The SBS challenge to Ealing Council represents a key moment for black and minority groups that have organised politically to counter racism and other forms of inequality based on gender, caste and ethnic divisions between and within communities in the UK.
While successful in forcing the council to withdraw its decision and to re-think its policy on domestic violence services in Ealing, our experience has also sounded a warning bell to secular progressive groups in particular.
The current drive towards ‘cohesion’ represents the softer side of the ‘war on terror’. At its heart lies the promotion of a notion of integration based on the assumption that organising around race and ethnicity encourages segregation.
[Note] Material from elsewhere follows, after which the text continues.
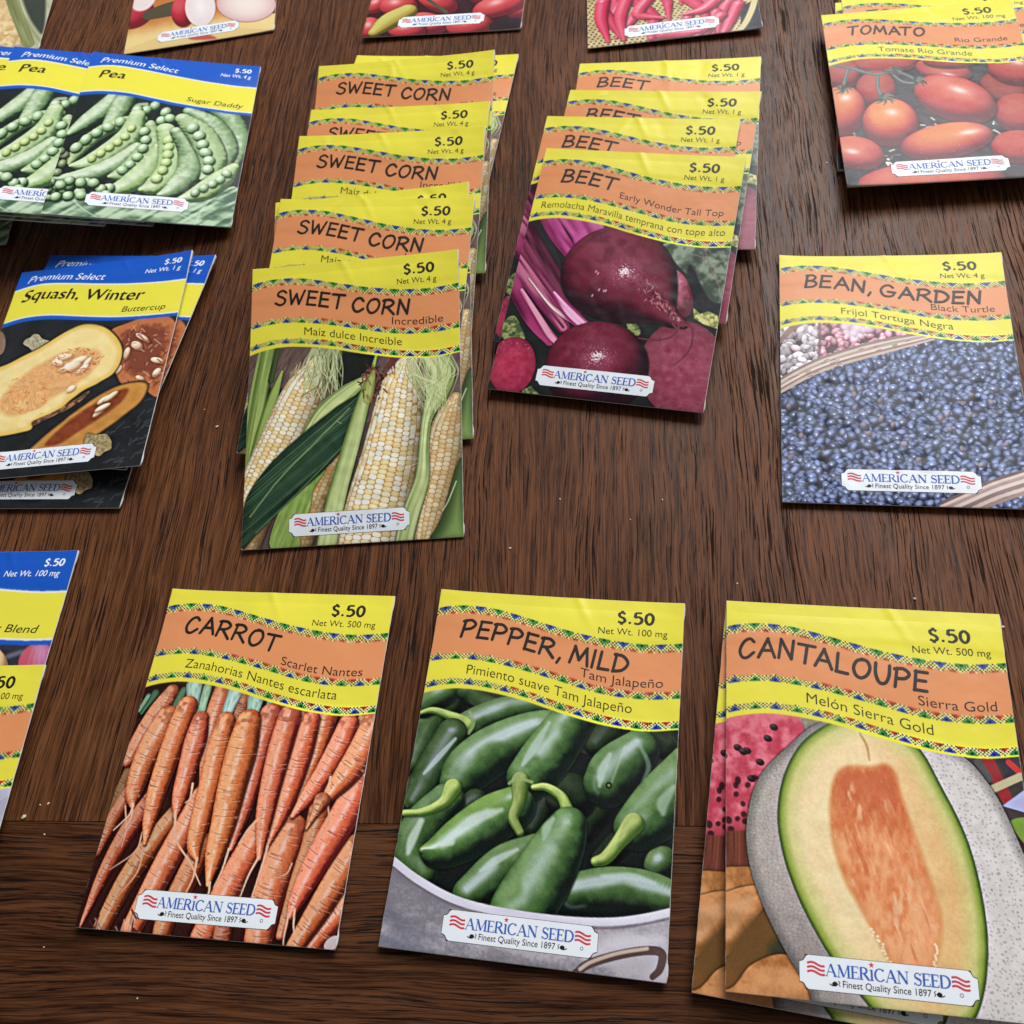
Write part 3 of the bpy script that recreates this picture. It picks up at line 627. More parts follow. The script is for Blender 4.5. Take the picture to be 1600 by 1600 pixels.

At the same time, in the quest for allies, it seeks to reach out to a male religious (largely Muslim) leadership, and it thereby encourages a ‘faith’ based approach to social relations and social issues.
This approach rejects the need for grassroots self organisation on the basis of race and gender inequality but institutionalises the undemocratic power of so called ‘moderate’ (authoritarian if not fundamentalist) religious leaders at all levels of society.
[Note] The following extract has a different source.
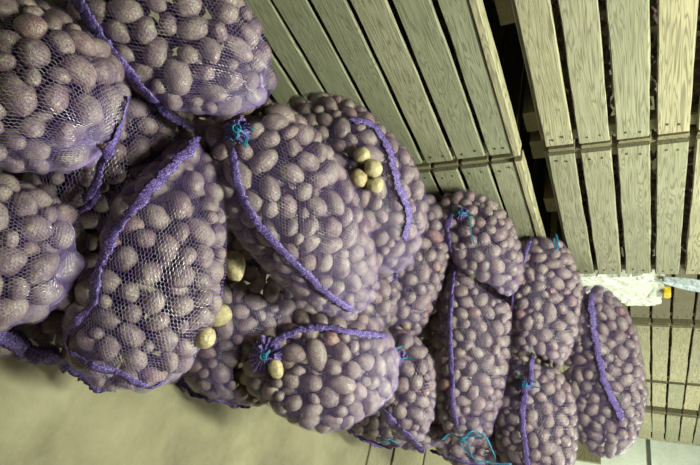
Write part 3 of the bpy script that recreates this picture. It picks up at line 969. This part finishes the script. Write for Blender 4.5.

The result is a shift from a ‘multicultural’ to a ‘multi-faith’ society: one in which civil society is actively encouraged to organise around exclusive religious identities, and religious bodies are encouraged to take over spaces once occupied by progressive secular groups and, indeed, by a secular welfare state.
In the process, a complex web of social, political and cultural processes are reduced by both state and community leaders into purely religious values, while concepts of human rights, equality and discrimination are turned on their head.
The problem with the state accommodation of religion – even so called moderate religious leaderships – is that they work against and not for equality and justice.
Since 9/11, we have witnessed the rise of religious intolerance in all religions, which has in turn fostered a culture of fear and censorship.
The failure of the British state to de-link the state from the Christian church – coupled with its anti-civil liberties agenda and disastrous foreign policies – has fuelled a faith based politics of resistance amongst Muslims.
In the event, many have become ever more vigilant in the protection of their religious identity, as borne out by increasingly loud demands from religious and even fundamentalist leaders within black and minority communities. Such demands – for blasphemy laws, for state funding for separate religious schools, for female dress codes, and for customary laws for family affairs to name but a few – have nothing to do with challenging racism or poverty, but everything to do with ensuring that all state institutions accommodate ‘authentic’ religious identity: an identity which depends on the control of female sexuality.
Such demands, by their very nature, deny the numerous progressive religious and even secular or feminist traditions that exist within minority communities.
In this context, the sentiments recently expressed by the Archbishop of Canterbury and the Lord Chief Justice concerning sharia law are very telling: in the rush to be tolerant or sensitive to religious difference, they create the space for the most reactionary and even fundamentalist religious leaders to take control of minority communities, and they enable a climate which allows religion to define our roles in both private and public spaces.
Their sentiments appear contingent on the false assumption that black and minority cultures are intrinsically opposed to universal human rights principles, and that they do not contribute to the body of law based on such principles that now inform the English legal system. In doing so, they allow religious and cultural contexts to become the overriding framework within which those from ethnic and religious minorities are perceived, inevitably drawing on very narrow assumptions about religion and the role of women.
It is these political developments that have compelled groups like SBS to defend ever more vigorously the secular black anti-racist and feminist spaces that we created in the late 70s and which, until the 90s, we were able to take for granted.
This is now our most important struggle in addressing gender-based violence, in the face of attempts by the state and religious leaders to corral us into specific reactionary religious identities in the name of ‘coehsion’, on the assumption that we live in a post racist, post feminist and classless society.
This is the significance of our successful challenge to Ealing Council: it highlighted the urgent need to develop a politics of solidarity within and between communities which recognises that what is at stake is no less than the fight for secular, progressive, feminist and anti-racist values – a fight which is embodied in our name.